W. F. Burke is a freelance book reviewer 

H.W. Brands, professor of history at the University of Texas at Austin, has followed his magisterial work on Franklin D. Roosevelt, A Traitor to His Class (2008) with an equally majestic The Man Who Saved the Union: Ulysses Grant in War and Peace.

The first hundred pages of Brands's book covers the life of "Ulys" from childhood days in Ohio to his days clerking in his father's store in Galena, Illinois, where Grant, age thirty-eight, returned to the army after the outbreak of the Civil War.
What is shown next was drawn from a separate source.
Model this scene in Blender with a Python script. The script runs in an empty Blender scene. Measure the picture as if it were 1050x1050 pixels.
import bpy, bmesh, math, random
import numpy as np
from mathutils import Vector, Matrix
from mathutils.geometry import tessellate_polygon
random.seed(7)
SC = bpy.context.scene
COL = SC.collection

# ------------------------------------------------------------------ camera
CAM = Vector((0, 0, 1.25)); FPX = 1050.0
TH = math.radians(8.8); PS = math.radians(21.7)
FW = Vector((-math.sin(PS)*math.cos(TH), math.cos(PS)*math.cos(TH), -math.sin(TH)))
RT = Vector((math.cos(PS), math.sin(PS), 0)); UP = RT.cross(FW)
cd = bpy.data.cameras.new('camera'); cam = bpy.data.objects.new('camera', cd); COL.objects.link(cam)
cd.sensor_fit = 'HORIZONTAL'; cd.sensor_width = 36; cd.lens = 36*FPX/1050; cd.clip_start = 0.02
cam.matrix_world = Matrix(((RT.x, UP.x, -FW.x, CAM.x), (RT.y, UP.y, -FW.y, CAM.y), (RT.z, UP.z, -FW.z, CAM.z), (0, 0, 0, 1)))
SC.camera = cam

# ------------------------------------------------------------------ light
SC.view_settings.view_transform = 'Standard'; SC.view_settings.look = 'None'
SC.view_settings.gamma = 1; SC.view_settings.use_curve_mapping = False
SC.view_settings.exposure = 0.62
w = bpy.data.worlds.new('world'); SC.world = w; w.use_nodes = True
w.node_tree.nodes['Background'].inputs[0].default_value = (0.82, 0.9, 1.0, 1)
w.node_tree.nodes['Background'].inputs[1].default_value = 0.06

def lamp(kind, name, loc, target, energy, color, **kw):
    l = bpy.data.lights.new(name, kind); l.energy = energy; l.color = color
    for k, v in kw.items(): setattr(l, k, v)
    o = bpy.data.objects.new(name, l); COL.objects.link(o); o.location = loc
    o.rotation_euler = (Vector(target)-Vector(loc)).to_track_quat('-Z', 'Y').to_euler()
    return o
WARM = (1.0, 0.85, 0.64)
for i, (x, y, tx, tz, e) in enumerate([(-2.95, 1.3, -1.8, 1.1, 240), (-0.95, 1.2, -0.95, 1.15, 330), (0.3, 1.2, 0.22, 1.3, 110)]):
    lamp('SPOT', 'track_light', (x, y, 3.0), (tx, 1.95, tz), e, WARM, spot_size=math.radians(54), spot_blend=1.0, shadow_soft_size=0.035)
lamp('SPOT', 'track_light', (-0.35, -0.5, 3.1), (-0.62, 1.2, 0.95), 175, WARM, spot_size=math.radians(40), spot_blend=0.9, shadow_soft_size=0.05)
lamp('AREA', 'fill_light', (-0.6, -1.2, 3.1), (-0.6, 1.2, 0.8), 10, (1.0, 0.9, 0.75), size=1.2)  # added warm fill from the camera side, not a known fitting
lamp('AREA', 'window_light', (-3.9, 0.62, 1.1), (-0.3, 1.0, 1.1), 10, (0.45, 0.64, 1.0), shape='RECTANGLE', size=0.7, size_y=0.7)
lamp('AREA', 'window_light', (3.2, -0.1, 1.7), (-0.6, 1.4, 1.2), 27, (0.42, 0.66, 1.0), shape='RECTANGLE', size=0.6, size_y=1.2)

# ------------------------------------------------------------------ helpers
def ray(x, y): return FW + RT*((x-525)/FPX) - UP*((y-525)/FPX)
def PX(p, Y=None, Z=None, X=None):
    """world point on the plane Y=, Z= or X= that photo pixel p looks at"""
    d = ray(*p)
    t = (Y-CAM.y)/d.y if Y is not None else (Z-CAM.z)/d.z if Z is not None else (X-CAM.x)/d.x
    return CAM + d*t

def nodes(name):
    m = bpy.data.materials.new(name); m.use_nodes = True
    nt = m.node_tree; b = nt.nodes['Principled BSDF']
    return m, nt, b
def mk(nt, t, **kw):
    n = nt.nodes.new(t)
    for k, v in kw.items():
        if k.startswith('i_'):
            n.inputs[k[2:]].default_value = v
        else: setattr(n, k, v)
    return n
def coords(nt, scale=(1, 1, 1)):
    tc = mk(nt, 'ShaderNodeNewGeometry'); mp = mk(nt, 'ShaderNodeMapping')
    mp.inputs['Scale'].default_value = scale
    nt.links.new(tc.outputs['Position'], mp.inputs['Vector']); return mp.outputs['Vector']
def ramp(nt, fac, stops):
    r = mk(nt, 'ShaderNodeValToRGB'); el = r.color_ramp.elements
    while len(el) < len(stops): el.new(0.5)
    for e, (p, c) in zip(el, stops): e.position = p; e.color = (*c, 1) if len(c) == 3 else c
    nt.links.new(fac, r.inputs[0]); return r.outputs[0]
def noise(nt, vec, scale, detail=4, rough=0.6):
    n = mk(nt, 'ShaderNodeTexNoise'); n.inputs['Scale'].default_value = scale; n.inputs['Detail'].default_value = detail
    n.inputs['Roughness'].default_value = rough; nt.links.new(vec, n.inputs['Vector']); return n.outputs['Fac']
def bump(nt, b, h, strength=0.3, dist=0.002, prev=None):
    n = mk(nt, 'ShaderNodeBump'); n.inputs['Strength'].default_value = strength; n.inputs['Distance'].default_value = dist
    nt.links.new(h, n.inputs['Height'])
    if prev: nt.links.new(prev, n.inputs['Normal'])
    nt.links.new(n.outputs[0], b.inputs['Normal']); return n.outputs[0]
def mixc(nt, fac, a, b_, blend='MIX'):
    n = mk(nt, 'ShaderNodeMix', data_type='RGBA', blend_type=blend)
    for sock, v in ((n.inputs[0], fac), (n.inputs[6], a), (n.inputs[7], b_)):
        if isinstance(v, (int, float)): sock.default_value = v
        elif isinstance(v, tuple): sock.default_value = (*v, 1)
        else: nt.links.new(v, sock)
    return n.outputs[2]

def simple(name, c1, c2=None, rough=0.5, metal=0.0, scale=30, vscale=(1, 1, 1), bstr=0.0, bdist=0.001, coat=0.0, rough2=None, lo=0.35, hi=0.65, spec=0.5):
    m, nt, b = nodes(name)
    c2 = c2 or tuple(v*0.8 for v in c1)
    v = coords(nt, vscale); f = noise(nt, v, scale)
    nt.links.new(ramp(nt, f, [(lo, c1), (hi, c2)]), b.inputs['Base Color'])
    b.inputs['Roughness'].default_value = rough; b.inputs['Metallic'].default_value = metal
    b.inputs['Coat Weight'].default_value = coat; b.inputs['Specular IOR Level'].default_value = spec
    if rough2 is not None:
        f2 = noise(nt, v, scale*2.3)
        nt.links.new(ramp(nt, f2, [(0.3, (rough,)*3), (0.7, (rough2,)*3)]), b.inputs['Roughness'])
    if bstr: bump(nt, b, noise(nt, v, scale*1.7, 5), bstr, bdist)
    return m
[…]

Over the subsequent 300 pages Brands offers a stirring recapitulation of the Civil War, told with such aplomb that the next chapter in Grant's life -- the presidency -- could not be other than anti-climactic.

As a general, Grant's dogged determination was an asset; as president his doggedness sometimes became a liability.  By refusing to let go of certain issues or compromise when he believed himself in the right, Grant alienated many whose help was necessary to his effectiveness as legislator. Wishing to annex the Dominican Republic in 1870 -- believing it the best interest of the country to do so -- Grant refused to let the issue drop after annexation was defeated by Congress. ”A cannier politician,” Brands writes, “would have accepted defeat and moved on,” but Grant, showing “the same stubbornness that had carried him to victory at Vicksburg … remarshaled his forces,” and continued to beat, to no one’s benefit, what was essentially a dead horse. Not that Grant was an ineffective legislator -- his two presidential administrations were solid and competent if not spectacular. Grant's moral strength and aura of indomitability, made his voice one the nation listened to -- if not always heed -- but, as Brands points out, Grant's second administration was a time of national depression, and that plus the graft of some of Grant's appointees created a bad odor.
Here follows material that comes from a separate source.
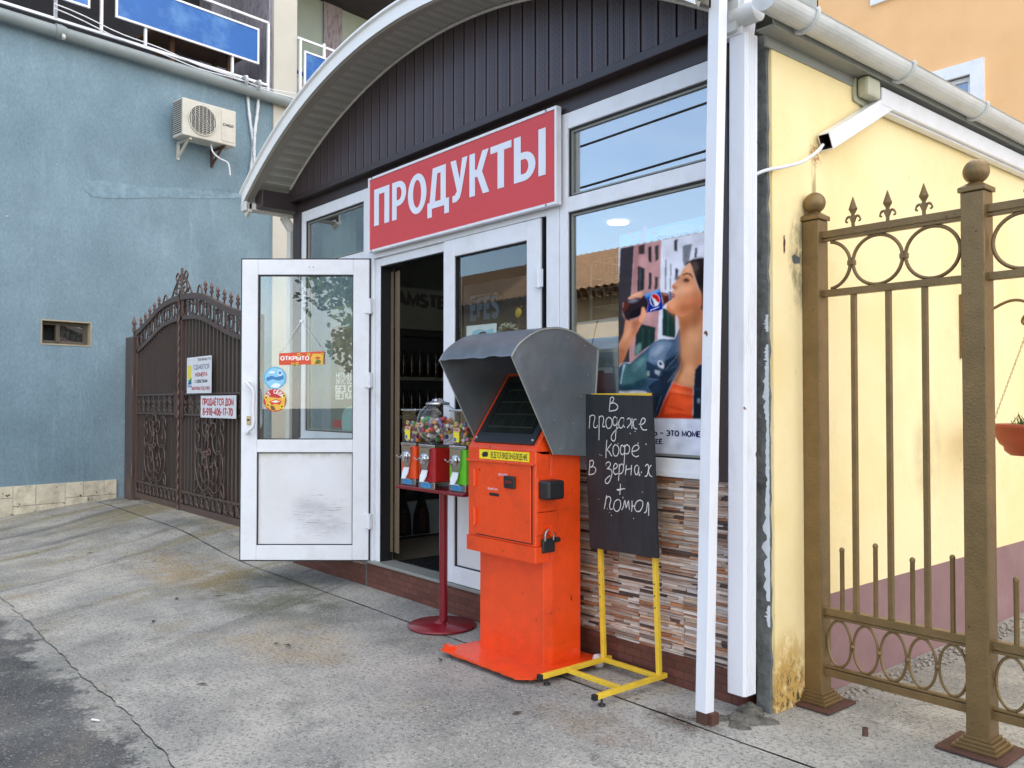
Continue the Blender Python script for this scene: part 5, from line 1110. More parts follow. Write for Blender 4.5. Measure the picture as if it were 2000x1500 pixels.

Though undeniably of great character and that rarest of all birds, an honest politician, Grant seemed blind to the avarice of his associates. Grant was repeatedly taken advantage of by the duplicitous throughout his life. Was Grant deliberately naive? Profoundly innocent? Both? Grant was "astonished," Brands writes, at learning that his private secretary, secretary of war, secretary of the Navy, ambassador to England, and his own brother Orvil had all handsomely profited by betraying the public trust.

Brother Orvil was not the only Grant whose actions were inimical to Ulysses. Grant's son, Buck, introduced Grant to the swindler whose chicanery left Grant, on the verge of old age, broke and in debt. Grant's father Jesse was so indiscreet with information that Grant had to order his father to keep quiet. A deeper look by Brands into the relationship between Ulysses and his father would have been beneficial. Jesse was of a prickly character, and seems not to have approved -- or to have lost approval -- of his mild-mannered son. The old man refused Grant a loan when Grant was struggling as a farmer, and, later, gave Grant a job in the family business only because Ulysses' younger brother Simpson had contracted consumption and become less fit for work. The parental disapproval (or was it parsimony?) caused Grant some unnecessary suffering in his personal life.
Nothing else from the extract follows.